宮城県仙台市出身、仙台第2高等学校卒業。現代アートの高松次郎に師事。1973年渡米、ロスアンゼルスでファッションデザインを学び、舞台衣裳デザイナー、ビル・ウィットンのもとで働き、エルトン・ジョン、スティービー・ワンダー、アース・ウィンド・ファイアーなどの衣裳づくりを手掛けます。1982年にファッションハウス「タダシコレクション」を設立、現在では世界の4000店舗で販売される有名ブランドに。さらに2007年秋からニューヨークファッションウイークに参加。「タダシ・ショージコレクション」は世界のセレビリティに広く支持され、レッドカーペットでも多くのハリウッド女優に愛用されるようになっています。
2、ドレス
1)着心地のドレス
タダシのドレスは、「私にドレスはムリ!」と思い込んでいる人に、着てもらうドレスです。まず着心地がいい。快適な着心地が着ている人を美しく見せます。腕を上げたとき、ハンドルを握ったとき、どんなポーズも美しい。立体裁断、バターン(型紙)起こし方に秘密があります。さらにはドレスでは考えられないストレッチ素材も使っています。さらには生地に穴をあけ伸びやすく、レースをあしらったりもしています。
2)ビンテージのジーンズと変わらぬ価格
注目すべきは価格です。300ドルから1000ドル(3万円〜10万円)。福原愛さんが着ていたのは、6万8500円(税込み)です。なぜお手頃価格なのか。縫製に秘密があります。ドレスの価格がかさむのは縫製。そこでタダシは立体的でなく、フラットに縫えるデザインにして、縫製コストを下げています。さらに低価格の販売でも経営を安定させるために、売れ残った分を返品される委託販売ではなく、納入した商品をすべて買ってもらう買い取り方式を採用しています。
3)ドレスは不滅
リピーターがなんと60%もあります。タダシ・ショージはお客様の変身願望を叶えています。お客様はタダシ・ショージにはまります。ドレスは廃れません。ハイ・ファッションとロー・ファッションのミックス、ノージェンダー、ドレスとライダーズ・ジャケット、デニムジャケットの組み合わせオーケー、もちろんブーツもスニーカーも。ドレスはパーティー専用ではありません(YOMIURI ONLINE『宮田理江のモード日和』参考)。
3、ファッション
フランス、ルイ王朝時代の女性ファッションは長い裾の大げさなドレスでした。女性は体型を整えるための窮屈なコルセットに縛られていました。女性を自由に解放したのはシャネルブランドの創始者ココ・シャネル(1883~1971)です。シャネルは、ツィードやジャージーのジャケットとスカートを組み合わせた、シャネル・スーツを作りました。それは単なるファッションではなく、社会的に進出する女性の象徴でした。

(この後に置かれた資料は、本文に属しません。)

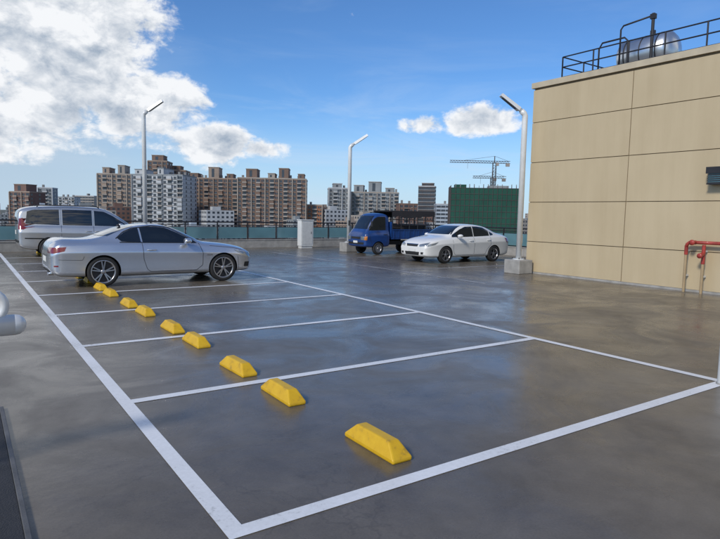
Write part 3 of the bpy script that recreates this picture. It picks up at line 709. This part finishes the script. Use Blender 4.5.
# ------------------------------------------------------------ sun + world
sv=Vector((-.80,-.30,.62)).normalized()
el=math.asin(sv.z); rot=math.atan2(sv.x,sv.y)
sd=bpy.data.lights.new('sun','SUN'); sd.energy=2.5; sd.angle=math.radians(9); sd.color=(1.0,.93,.83)
so=bpy.data.objects.new('sun',sd); so.rotation_euler=(-sv).to_track_quat('-Z','Y').to_euler(); scene.collection.objects.link(so)
wd=bpy.data.worlds.new('World'); scene.world=wd; wd.use_nodes=True; nt=wd.node_tree; N=nt.nodes; L=nt.links
bg=N['Background']
def lk(a,b):
    if isinstance(a,(int,float)): b.default_value=a
    elif isinstance(a,(tuple,list)): b.default_value=a
    else: L.new(a,b)
def mth(op,a,b=0.0,clamp=False):
    k=N.new('ShaderNodeMath'); k.operation=op; k.use_clamp=clamp; lk(a,k.inputs[0]); lk(b,k.inputs[1]); return k.outputs[0]
def vm(op,a,b):
    k=N.new('ShaderNodeVectorMath'); k.operation=op; lk(a,k.inputs[0]); lk(b,k.inputs[1]); return k
def mr(v,a,b,c,d,smooth=True):
    k=N.new('ShaderNodeMapRange'); k.interpolation_type='SMOOTHSTEP' if smooth else 'LINEAR'
    lk(v,k.inputs[0])
    for i,q in enumerate((a,b,c,d)): k.inputs[i+1].default_value=q
    return k.outputs[0]
def mix(f,a,b):
    k=N.new('ShaderNodeMix'); k.data_type='RGBA'; lk(f,k.inputs[0]); lk(a,k.inputs[6]); lk(b,k.inputs[7]); return k.outputs[2]
sky=N.new('ShaderNodeTexSky'); sky.sky_type='NISHITA'; sky.sun_disc=False; sky.sun_elevation=el; sky.sun_rotation=rot
sky.air_density=1.0; sky.dust_density=0.4; sky.ozone_density=2.5
tc=N.new('ShaderNodeTexCoord'); d=tc.outputs['Generated']
sx=N.new('ShaderNodeSeparateXYZ'); L.new(d,sx.inputs[0]); zz=sx.outputs[2]
skyc=vm('MULTIPLY',sky.outputs[0],(0.062,0.096,0.135)).outputs[0]
def noise(vec,scale,detail,rough=.55,dist=0):
    n=N.new('ShaderNodeTexNoise'); L.new(vec,n.inputs['Vector']); n.inputs['Scale'].default_value=scale; n.inputs['Detail'].default_value=detail
    n.inputs['Roughness'].default_value=rough; n.inputs['Distortion'].default_value=dist; return n.outputs['Fac']
def dirv(az,el_):
    a=HEAD+math.radians(az); e_=math.radians(el_); return (math.sin(a)*math.cos(e_),math.cos(a)*math.cos(e_),math.sin(e_))
def blob(az,el_,r,zs=1.5,amp=1.0):
    c=dirv(az,el_); q=vm('SUBTRACT',d,c).outputs[0]; q=vm('MULTIPLY',q,(1,1,zs)).outputs[0]
    k=N.new('ShaderNodeVectorMath'); k.operation='LENGTH'; L.new(q,k.inputs[0])
    return mr(k.outputs['Value'],0.1*r,r,amp,0)
def union(l):
    a=l[0]
    for b in l[1:]: a=mth('MAXIMUM',a,b)
    return a
st=vm('MULTIPLY',d,(1,1,1.5)).outputs[0]
off=vm('ADD',st,(-.012,-.006,.022)).outputs[0]
off2=vm('ADD',st,(-.03,-.015,.07)).outputs[0]
def fb(v,dt): return mth('ADD',mth('MULTIPLY',noise(v,6.5,dt,.6,.1),.5),mth('MULTIPLY',noise(v,22,dt,.62,.25),.5))
f1=fb(st,7); f2=fb(off,5); f3=noise(off2,6.5,3,.5)
B=union([blob(-26,14.5,.25,1.1),blob(-34,17,.32,1.0),blob(-20.5,9.5,.17,1.5,.97),blob(-15,6.3,.15,2.4,.88),blob(-31,8.5,.25,1.6,.92),blob(-9.5,6.0,.09,2.6,.75),
         blob(5.6,8.7,.09,2.9,.76),blob(11.2,9.0,.135,2.9,.85),blob(-60,15,.5,1.0),blob(95,20,.5,1),blob(160,25,.7,1),blob(-130,30,.6,1)])
dens=mth('SUBTRACT',mth('ADD',f1,mth('MULTIPLY',B,.42)),.685)
mask=mr(dens,-.01,.12,0,1)
g1=mth('MULTIPLY',mth('SUBTRACT',f1,f2),4.5)
thick=mr(dens,.07,.28,0,1)
big=mr(f3,.42,.60,.10,1)
lowd=mr(zz,.10,.24,1,.50)
lit=mth('ADD',mth('SUBTRACT',.88,mth('MULTIPLY',mth('MULTIPLY',thick,big),mth('MULTIPLY',lowd,.85))),g1,True)
ccol=mix(lit,(.36,.44,.55,1),(.92,.94,.97,1))
pl=vm('MULTIPLY',d,(1,1,5.5)).outputs[0]
h1=noise(pl,3.2,7,.6,.6)
hz=mth('MULTIPLY',mr(h1,.46,.74,0,.55),mr(zz,.02,.28,1,.15))
s1=mix(hz,skyc,(.60,.73,.90,1))
lefth=mth('MULTIPLY',blob(-33,6,.40,1.5),.75)
hor=mr(zz,-.02,.19,.80,0)
s2=mix(hor,s1,(.58,.74,.91,1))
s3=mix(lefth,s2,(.47,.59,.72,1))
out=mix(mask,s3,ccol)
L.new(out,bg.inputs['Color']); bg.inputs['Strength'].default_value=1.0
# ------------------------------------------------------------ camera
cd=bpy.data.cameras.new('camera'); cd.lens=29.1; cd.sensor_width=36; cd.clip_end=20000; cd.clip_start=.05
co=bpy.data.objects.new('camera',cd); scene.collection.objects.link(co)
R=Matrix.Rotation(-HEAD,4,'Z')@Matrix.Rotation(math.radians(90-5.4),4,'X')@Matrix.Rotation(math.radians(1.15),4,'Z')
co.matrix_world=Matrix.Translation(CAM)@R
scene.camera=co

1960年代にはロンドン発のミニ・スカートブームがあります。髪はベリーショート。ウォッシュ&ゴー、セットも何もせずに出掛けられる活動的なファッションでした。1970年代にはジーンズファッションが世界中に広まります。女性はますます活動的になりました。そして1980年代に入るとジョルジオ・アルマーニの活躍が始まります。ベージュとグレーの女性スーツはキャリア・ウーマンの象徴になります。働く女性もおしゃれになってきたのです。日本人デザイナーの川久保怜は黒の魔術師としてカジュアルファッションに革命を起こしました。山本寛斎はジャポニスムでパリに殴り込みをかけました。そして三宅一生は独特のドレープファッションで世界を魅了しました。
しかし以上は、普段着や仕事着の話。フォーマルなドレスの世界は、さほどの革命はありませんでした。午後の集まりのアフタヌーン・ドレス、夕方の軽いお食事のカクテル・ドレス、正式な夕食会のイブニング・ドレス。ドレスはワンピーススタイルが基本です。ファッションの歴史を振り返ると、タダシ・ショージはドレスのカジュアル化の革命児です。さて、タダシ・ショージをいつどこで着るか・・・手始めに、卒業式はいかかが。